- [GOAL OF THE EXERCISE]
Repeat the material below word for word and leave out all pictures.

- [COLLECTED DATA]
++++++++

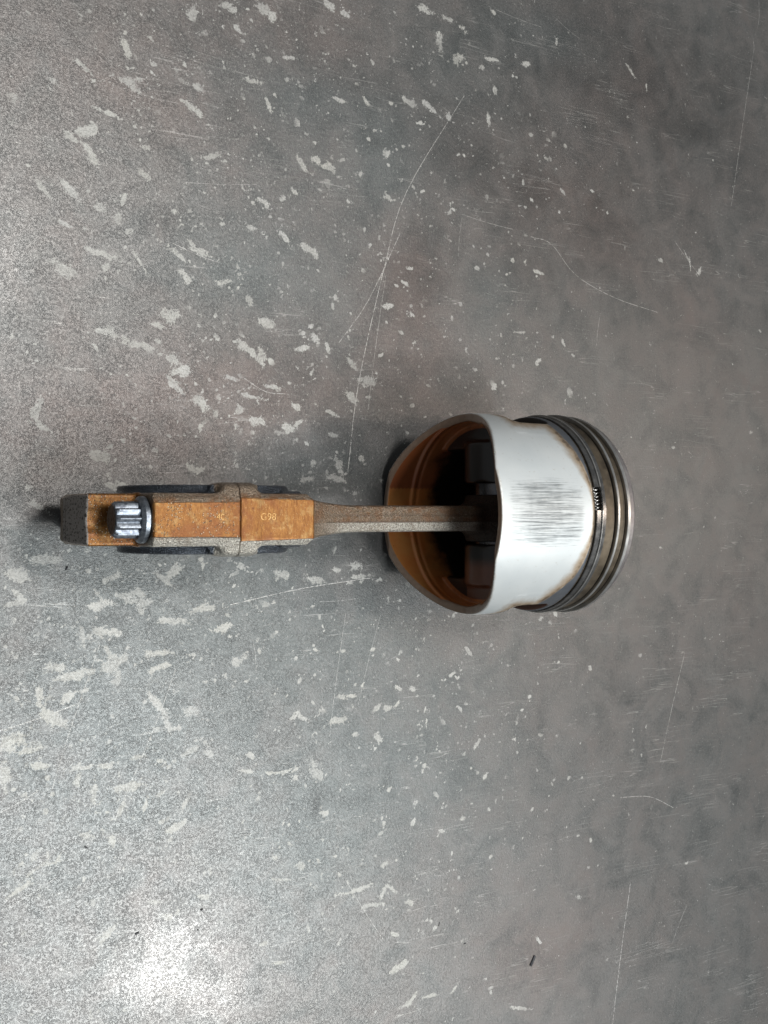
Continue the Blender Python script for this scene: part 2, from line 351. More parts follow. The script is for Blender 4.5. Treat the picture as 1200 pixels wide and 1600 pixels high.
# ------------------------------------------------------------------ tabletop
# Pale stains and scratches are real marks with their own shape; listed as (x, y, length, width, angle)
# read off the plate and converted to positions on it.
BL = """415 18 45 16 30;515 10 30 12 30;540 22 22 8 30;360 12 30 10 25;372 45 18 8 30;300 22 18 14 60;198 78 22 14 60;128 100 24 8 35;83 124 12 7 30
205 133 34 11 25;305 172 36 9 30;290 160 14 6 20;135 205 32 14 -25;165 175 26 8 35;140 240 36 12 45;112 216 16 8 30;227 231 10 7 0;225 271 15 10 20
68 295 28 8 40;110 298 22 10 10;155 325 16 12 50;182 338 14 9 80;271 328 10 9 0;202 362 11 11 0;100 350 20 6 10;140 388 14 8 20;165 397 26 8 30
168 418 12 10 20;100 420 24 14 60;220 412 24 6 30;290 430 16 10 60;280 400 30 7 30;310 390 50 5 35;410 315 30 8 30;392 355 14 7 20;443 370 20 9 15
485 392 44 10 25;420 163 22 8 30;397 128 26 7 25;330 243 16 10 20;350 440 14 9 0;267 494 34 16 -15;246 508 14 9 0;415 503 22 14 20;388 545 34 12 25
408 556 20 16 60;475 545 20 10 -20;490 530 16 10 50;512 543 12 10 60;550 570 20 10 30;170 520 44 9 20;205 535 34 11 20;232 544 24 9 25;268 562 18 14 40
282 578 34 16 10;276 602 26 9 35;360 590 20 8 10;570 155 14 8 20;495 250 14 10 0;515 262 30 8 15;470 255 20 8 40;565 275 8 10 0;545 315 10 8 0;528 155 20 6 15
57 640 24 10 100;65 667 24 10 25;156 712 34 15 15;305 733 34 8 5;180 757 40 8 0;45 760 8 8 0;60 790 24 8 0;72 874 36 14 10;25 895 22 18 0;30 930 16 10 40
25 943 20 8 0;272 890 34 16 -50;256 906 20 9 -20;175 903 18 10 -20;205 930 50 10 -5;218 940 40 12 0;155 945 34 12 0;168 988 44 12 5;315 950 36 10 0
270 970 60 10 0;350 980 24 12 0;440 895 28 14 30;495 905 20 10 0;530 888 12 10 0;545 910 14 8 0;565 900 26 8 -30;555 885 12 12 0;375 885 16 8 0;530 725 20 14 30
525 746 18 10 0;490 722 12 10 0;480 748 20 8 0;565 715 14 10 0;550 620 24 11 50;515 645 20 8 0;462 638 14 10 0;465 662 16 8 0;425 605 16 8 0;395 620 24 7 15
315 630 24 14 40;375 640 14 14 0;405 660 24 14 0;450 670 20 12 0;575 595 24 16 0;520 680 16 8 0;85 1043 30 12 10;105 1056 24 10 0;172 1022 30 9 35;178 1038 50 12 -20
184 1062 24 9 85;130 1052 50 12 -15;250 1020 60 8 3;375 1030 30 12 -15;246 1045 44 9 -20;130 995 22 9 90;245 1100 24 12 50;300 1110 24 11 0;262 1133 18 9 90
105 1090 18 12 0;62 1090 20 9 90;80 1120 26 16 50;12 1160 26 20 0;50 1172 30 8 0;60 1198 22 10 0;8 1208 22 16 90;125 1200 44 5 0;165 1198 16 10 0;120 1218 22 8 95
147 1240 22 9 100;213 1185 16 8 0;200 1232 44 11 -5;228 1255 16 8 100;190 1262 20 9 110;290 1258 18 8 95;275 1290 34 10 -10;300 1173 24 8 0;325 1178 12 10 0
137 1303 16 12 0;176 1314 12 10 90;255 1238 14 8 0;465 1120 40 7 0;530 1125 44 8 0;440 1206 80 4 0;495 1207 20 14 60;385 1205 16 6 0;530 1087 14 8 0;552 1088 10 8 0
590 1152 14 10 40;590 1105 12 8 0;470 1353 12 12 0;428 1339 8 7 0;240 1410 24 8 -5;262 1433 12 10 0;170 1457 22 9 -35;320 1400 16 8 30;410 1476 12 8 0;435 1505 16 6 0
662 14 20 10 20;697 28 16 9 30;722 42 12 8 50;687 66 26 14 75;716 95 22 13 -35;771 92 18 8 30;773 143 10 9 60;753 107 8 8 0;640 160 30 9 25;672 168 36 8 30;700 180 12 12 0
762 182 18 8 90;870 65 12 5 90;823 100 10 9 0;985 110 22 5 40;1010 135 16 6 40;605 240 12 10 0;1093 425 18 6 -30;1075 405 40 3 52;745 420 12 7 0;800 408 8 8 0;842 425 18 7 10
840 565 14 8 -60;812 520 14 7 10;880 535 18 8 40;895 555 8 6 0;643 490 11 10 0;605 477 14 8 0;745 1163 18 6 110;733 1017 22 6 35;705 1055 9 7 0;757 1214 9 7 0;865 1218 6 6 0
888 1217 6 6 0;645 1078 10 8 0;622 1075 8 6 0;690 1300 9 7 0;625 1510 28 10 -10;640 1565 34 7 -18;672 1556 20 5 -10;710 1545 18 8 -35;812 1575 26 5 -15;842 1470 9 6 0;680 1448 9 6 0
604 1104 8 14 90;620 1100 12 7 0;650 1255 10 7 0;600 1350 12 9 0;607 1390 40 8 0;640 1410 12 8 0;617 1460 12 8 0;440 1375 50 3 8;560 1390 60 5 -8;580 1415 44 6 5
85 1345 30 5 -40;30 1390 40 4 -30;60 1355 60 3 -35;240 100 10 8 0;450 90 14 8 30;460 300 12 9 0;610 310 12 8 30;700 330 10 8 0;640 420 9 8 0;880 300 12 5 20;925 298 10 5 0;390 470 10 8 0"""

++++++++

- [ANSWER BELOW]
Continue the Blender Python script for this scene: part 2, from line 351. More parts follow. The script is for Blender 4.5. Treat the picture as 1200 pixels wide and 1600 pixels high.
# ------------------------------------------------------------------ tabletop
# Pale stains and scratches are real marks with their own shape; listed as (x, y, length, width, angle)
# read off the plate and converted to positions on it.
BL = """415 18 45 16 30;515 10 30 12 30;540 22 22 8 30;360 12 30 10 25;372 45 18 8 30;300 22 18 14 60;198 78 22 14 60;128 100 24 8 35;83 124 12 7 30
205 133 34 11 25;305 172 36 9 30;290 160 14 6 20;135 205 32 14 -25;165 175 26 8 35;140 240 36 12 45;112 216 16 8 30;227 231 10 7 0;225 271 15 10 20
68 295 28 8 40;110 298 22 10 10;155 325 16 12 50;182 338 14 9 80;271 328 10 9 0;202 362 11 11 0;100 350 20 6 10;140 388 14 8 20;165 397 26 8 30
168 418 12 10 20;100 420 24 14 60;220 412 24 6 30;290 430 16 10 60;280 400 30 7 30;310 390 50 5 35;410 315 30 8 30;392 355 14 7 20;443 370 20 9 15
485 392 44 10 25;420 163 22 8 30;397 128 26 7 25;330 243 16 10 20;350 440 14 9 0;267 494 34 16 -15;246 508 14 9 0;415 503 22 14 20;388 545 34 12 25
408 556 20 16 60;475 545 20 10 -20;490 530 16 10 50;512 543 12 10 60;550 570 20 10 30;170 520 44 9 20;205 535 34 11 20;232 544 24 9 25;268 562 18 14 40
282 578 34 16 10;276 602 26 9 35;360 590 20 8 10;570 155 14 8 20;495 250 14 10 0;515 262 30 8 15;470 255 20 8 40;565 275 8 10 0;545 315 10 8 0;528 155 20 6 15
57 640 24 10 100;65 667 24 10 25;156 712 34 15 15;305 733 34 8 5;180 757 40 8 0;45 760 8 8 0;60 790 24 8 0;72 874 36 14 10;25 895 22 18 0;30 930 16 10 40
25 943 20 8 0;272 890 34 16 -50;256 906 20 9 -20;175 903 18 10 -20;205 930 50 10 -5;218 940 40 12 0;155 945 34 12 0;168 988 44 12 5;315 950 36 10 0
270 970 60 10 0;350 980 24 12 0;440 895 28 14 30;495 905 20 10 0;530 888 12 10 0;545 910 14 8 0;565 900 26 8 -30;555 885 12 12 0;375 885 16 8 0;530 725 20 14 30
525 746 18 10 0;490 722 12 10 0;480 748 20 8 0;565 715 14 10 0;550 620 24 11 50;515 645 20 8 0;462 638 14 10 0;465 662 16 8 0;425 605 16 8 0;395 620 24 7 15
315 630 24 14 40;375 640 14 14 0;405 660 24 14 0;450 670 20 12 0;575 595 24 16 0;520 680 16 8 0;85 1043 30 12 10;105 1056 24 10 0;172 1022 30 9 35;178 1038 50 12 -20
184 1062 24 9 85;130 1052 50 12 -15;250 1020 60 8 3;375 1030 30 12 -15;246 1045 44 9 -20;130 995 22 9 90;245 1100 24 12 50;300 1110 24 11 0;262 1133 18 9 90
105 1090 18 12 0;62 1090 20 9 90;80 1120 26 16 50;12 1160 26 20 0;50 1172 30 8 0;60 1198 22 10 0;8 1208 22 16 90;125 1200 44 5 0;165 1198 16 10 0;120 1218 22 8 95
147 1240 22 9 100;213 1185 16 8 0;200 1232 44 11 -5;228 1255 16 8 100;190 1262 20 9 110;290 1258 18 8 95;275 1290 34 10 -10;300 1173 24 8 0;325 1178 12 10 0
137 1303 16 12 0;176 1314 12 10 90;255 1238 14 8 0;465 1120 40 7 0;530 1125 44 8 0;440 1206 80 4 0;495 1207 20 14 60;385 1205 16 6 0;530 1087 14 8 0;552 1088 10 8 0
590 1152 14 10 40;590 1105 12 8 0;470 1353 12 12 0;428 1339 8 7 0;240 1410 24 8 -5;262 1433 12 10 0;170 1457 22 9 -35;320 1400 16 8 30;410 1476 12 8 0;435 1505 16 6 0
662 14 20 10 20;697 28 16 9 30;722 42 12 8 50;687 66 26 14 75;716 95 22 13 -35;771 92 18 8 30;773 143 10 9 60;753 107 8 8 0;640 160 30 9 25;672 168 36 8 30;700 180 12 12 0
762 182 18 8 90;870 65 12 5 90;823 100 10 9 0;985 110 22 5 40;1010 135 16 6 40;605 240 12 10 0;1093 425 18 6 -30;1075 405 40 3 52;745 420 12 7 0;800 408 8 8 0;842 425 18 7 10
840 565 14 8 -60;812 520 14 7 10;880 535 18 8 40;895 555 8 6 0;643 490 11 10 0;605 477 14 8 0;745 1163 18 6 110;733 1017 22 6 35;705 1055 9 7 0;757 1214 9 7 0;865 1218 6 6 0
888 1217 6 6 0;645 1078 10 8 0;622 1075 8 6 0;690 1300 9 7 0;625 1510 28 10 -10;640 1565 34 7 -18;672 1556 20 5 -10;710 1545 18 8 -35;812 1575 26 5 -15;842 1470 9 6 0;680 1448 9 6 0
604 1104 8 14 90;620 1100 12 7 0;650 1255 10 7 0;600 1350 12 9 0;607 1390 40 8 0;640 1410 12 8 0;617 1460 12 8 0;440 1375 50 3 8;560 1390 60 5 -8;580 1415 44 6 5
85 1345 30 5 -40;30 1390 40 4 -30;60 1355 60 3 -35;240 100 10 8 0;450 90 14 8 30;460 300 12 9 0;610 310 12 8 30;700 330 10 8 0;640 420 9 8 0;880 300 12 5 20;925 298 10 5 0;390 470 10 8 0"""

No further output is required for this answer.